Toutes les dettes ne se valent pas
L’Allemagne est pour solde plus endettée que la Grèce ! Effectivement, en tenant compte de la dette publique mais également de la dette des ménages, des entreprises et des banques, l’Allemagne montre un endettement global ramené à son P.I.B. qui est supérieur au chiffre grec. Ainsi, la Grèce a un déficit de ses comptes publics excessif de l’ordre de 135% de son P.I.B. tandis que l’Allemagne – dont la dette publique n’est que de 83% de son P.I.B. – se distingue, elle, par des dettes principalement détenues par ses banques qui font largement la différence et qui creusent dramatiquement ce chiffre global. Autrement dit, la notion « qualitative » de dette est fondamentale et, à cet effet, si elle souhaite être épargnée par les affres des marchés, une nation doit en outre disposer d’un plan crédible visant à réduire celle de sa dette qui attire le plus l’attention des investisseurs, à savoir sa dette publique. Démonstration à l’appui avec le cas de la Grande Bretagne qui, en dépit de dettes globales égales à 5 fois son P.I.B., paie un taux inférieur à 2% pour ses emprunts sur 10 ans et jouit toujours de sa notation AAA … perdue pourtant par la France qui subit pour sa part un endettement total de seulement 3.5 fois son P.I.B. et qui paie 1% de plus que la Grande Bretagne pour se financer à 10 ans ! Les marchés opèrent effectivement une distinction subtile et souvent empirique: le Danemark (cet autre AAA) ne s’acquitte-t-il pas ainsi pour se financer à 10 ans de taux inférieurs à ceux de l’Allemagne – c’est-à-dire 1.7% contre 1.8% – et ce alors même que ses endettements privés dépassent leurs équivalents allemands ?

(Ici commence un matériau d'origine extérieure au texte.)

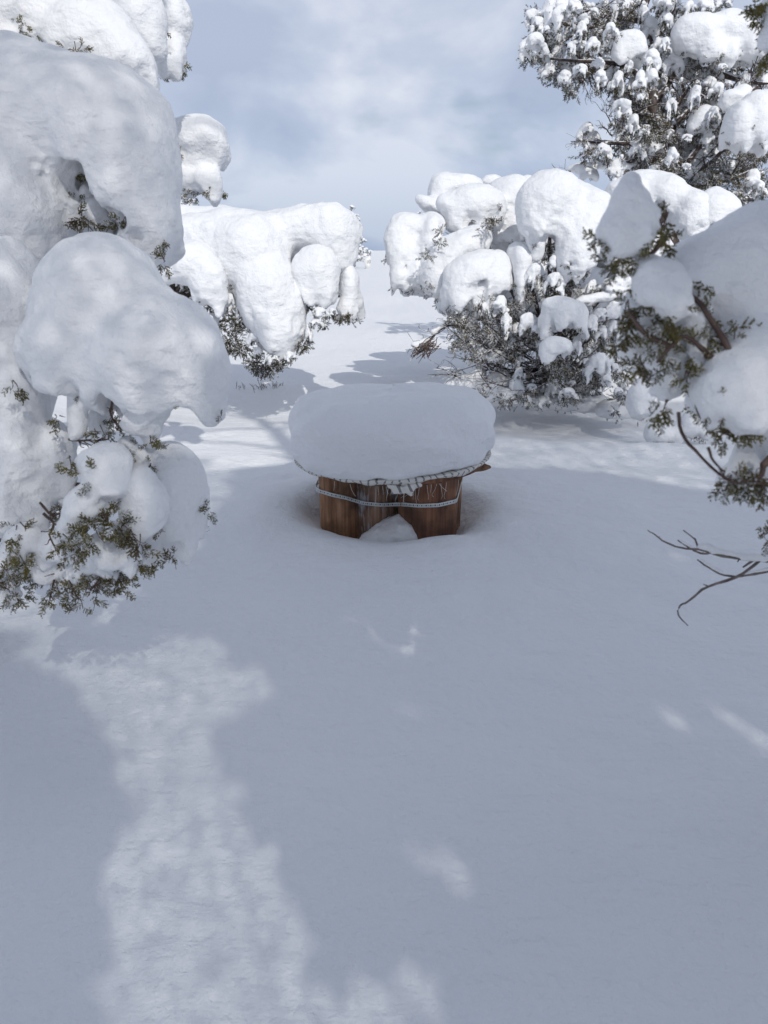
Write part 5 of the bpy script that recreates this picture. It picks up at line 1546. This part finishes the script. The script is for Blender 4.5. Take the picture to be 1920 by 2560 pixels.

En réalité, les motifs expliquant pourquoi certains pays sont gratifiés de taux compétitifs pour leurs financements alors même qu’ils subissent des déficits parfois plus massifs que d’autres qui se retrouvent pénalisés du point de vue de la charge de leur dette sont complexes et s’articulent autour de plusieurs points. En effet, les dettes des ménages sont très majoritairement adossées à des actifs (immobilier, portefeuilles titres ou autres) tandis que celles de l’Etat reposent intégralement sur la capacité (et parfois la volonté) de ses citoyens à régler leurs contributions publiques. Certaines nations peuvent certes vendre leurs propres avoirs nationaux (comme la Grèce qui a consenti un long « leasing » à la Chine sur le port du Pirée) mais l’essentiel des revenus d’un Etat dépend de la fiscalité imposée aux citoyens et aux entreprises. Les échéances du refinancement de cette dette publique importe par ailleurs dans le sens où une nation sera moins avantagée si elle doit régulièrement affronter les marchés qui n’hésiteront pas à la tester et à la passer aux rayons X lors de chacune de ses levées de fond. D’autres considérations essentielles entrent enfin en ligne de compte comme la tendance générale de ses déficits à se résorber ou, au contraire, à s’aggraver et bien-sûr les perspectives de croissance intérieure ou régionale qui restent déterminantes dans la capacité du pays à conserver la maîtrise de ses déficits.
Quoiqu’il en soit, la rude tâche du deleveraging – le remboursement progressif des dettes – comprime la croissance, processus susceptible de s’étaler pendant des années, voire des décennies comme au Japon. Ces efforts sont néanmoins très souvent (sauf dans le cas tragique du Japon) couronnés de résultats :comme en Suède ou en Finlande qui ont lutté dans les années 1990 avec détermination contre leurs bulles respectives et qui bénéficient aujourd’hui d’une conjoncture exceptionnelle en ces temps de crise mondiale.